I tried to post this to one of the other Pentax threads, but they've gone to archive already and search returned nothing... This is over a week old but I haven't seen it here. anyway:
According to the chief editor of the swedish magazine Kamera & Bild, Pentax Sweden has said that Pentax decided the 11th of September that the new K10D would output 16 bit RAW files, not 12 bit. The current pre-production models has a firmware with 12 bit RAW, but the production model will have a new firmware supporting 16 bit RAW.
not exactly. Originally their spec sheet in the press release said 22-bit A/D conversion with 8-bit JPEG and 12-bit RAW output, which I and many others took to be meaningless or at least worthy of a skeptical wait-and-see. If the source above is correct, Pentax has realized that making noise about internal 22-bit math with 12-bit output doesn't excite people much, what they want is the full bit depth original.
In thoery by oversampling they (Pentax) can optimize the 12 bits going into the RAW file.
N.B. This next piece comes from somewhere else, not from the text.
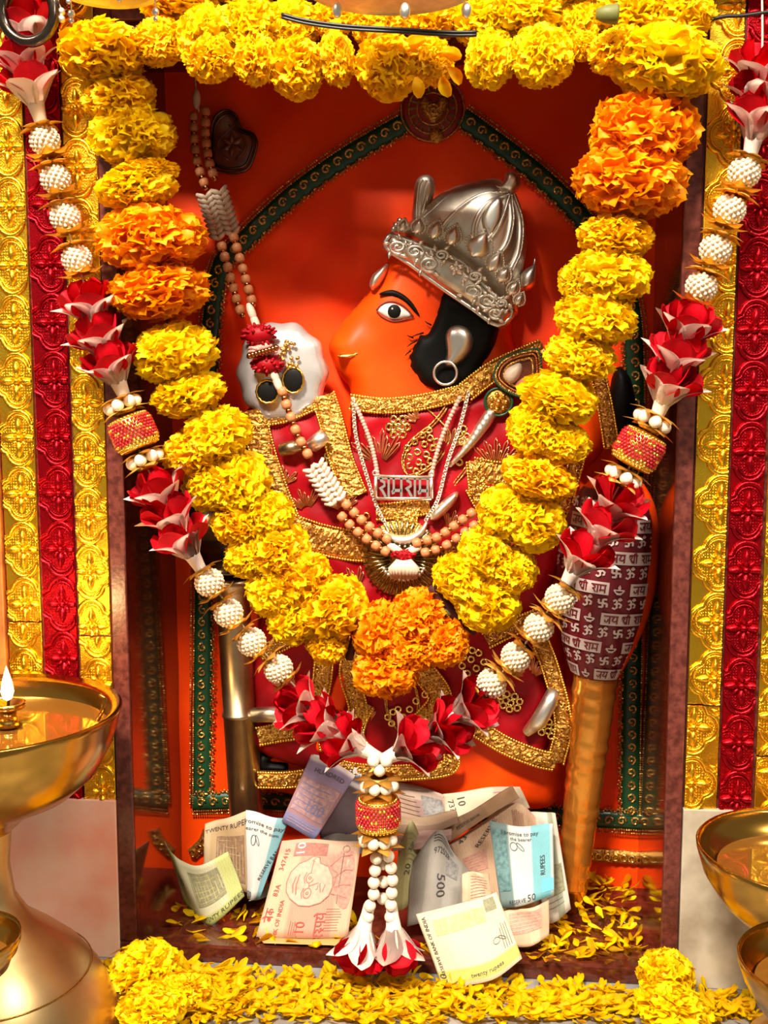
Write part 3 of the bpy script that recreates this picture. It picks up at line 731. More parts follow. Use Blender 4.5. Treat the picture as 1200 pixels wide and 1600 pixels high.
for pts in ([(556, 640), (612, 636)], [(660, 632), (690, 660), (700, 680), (680, 720), (640, 742), (628, 720), (640, 690), (676, 660), (696, 634)], [(735, 720), (720, 740), (700, 765)], [(600, 1075), (640, 1060), (652, 1110), (625, 1140), (605, 1115), (600, 1075)], [(880, 690), (850, 640)]):
    mb = MB()
    for k in (0, 3): mb.tube([W(p[0] + k, p[1] + k, YD - 0.0006) for p in crom(pts, 5)], 0.0007, 5)
    build(mb, 'couched_cord', M_ZARI, t)
def fan(cx, cy, a0, a1, n, r0, r1, m=M_BRIGHT):
    mb = MB()
    for i in range(n):
        a = math.radians(a0 + (a1 - a0) * i / (n - 1)); l = r1 * (0.8 + 0.2 * math.sin(i * 2.1)); da = math.radians(3.2)
        pts = [W(cx + r0 * math.cos(a - da), cy - r0 * math.sin(a - da), YD - 0.0004)]
        pts += [W(cx + l * .9 * math.cos(a - da), cy - l * .9 * math.sin(a - da), YD - 0.0012), W(cx + l * math.cos(a), cy - l * math.sin(a), YD - 0.0012), W(cx + l * .9 * math.cos(a + da), cy - l * .9 * math.sin(a + da), YD - 0.0012)]
        pts += [W(cx + r0 * math.cos(a + da), cy - r0 * math.sin(a + da), YD - 0.0004)]
        mb.tube(pts, 0.0006, 4)
    build(mb, 'stitched_fan', m, t)
M_PINKT = mat('copper_thread', (0.85, 0.36, 0.16), 0.3, 0.9)
fan(594, 728, 50, 150, 12, 12, 60, M_PINKT); fan(775, 735, 40, 140, 15, 14, 52, M_PINKT); fan(556, 925, 70, 160, 10, 10, 42, M_PINKT); fan(480, 800, 60, 150, 8, 10, 40, M_PINKT)
fan(575, 1132, 60, 120, 6, 6, 30, M_PINKT); fan(536, 800, 40, 150, 10, 8, 36, M_PINKT); fan(700, 700, 20, 120, 9, 8, 34, M_PINKT); fan(440, 760, 30, 130, 8, 8, 34, M_PINKT); fan(655, 660, 100, 170, 6, 6, 28, M_PINKT); fan(830, 1060, 30, 150, 10, 8, 36, M_PINKT); fan(450, 1080, 30, 150, 10, 8, 36, M_PINKT); fan(480, 990, 40, 140, 9, 8, 34, M_PINKT); fan(700, 830, 30, 100, 8, 8, 36, M_PINKT)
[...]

I doubt we'll see true 16 bit files like a digital back or the Leica DMR, but it's possible that Pentax does better than the typical 12 bit RAW. Nikon uses 14 bits on their A/D converter in the D200.
We'll have to wait for some credible reviews from DPreview and alike to see if the 22 bit A/D converter adds up to be better fidelity or not...
Some of these specifications may still be subject to change before the camera hits the streets. The sample I played with yesterday had an ISO range of 50 to 3200, but I was told the production camera would only have ISO 100 to 1600. They expanded ISO range might reappear as a firmware update somewhere down the road.
I have a sneaky suspicion that all things being equal, the 22 bit number crunching is subtley better than conventional conversions. I equate all of it to performing all your photoshoping in 16 bit tiff mode, and then saving your work in 8bit jpeg. The end result is a saved 16 bit file that was processed in 22 bit mode. Time will tell real soon.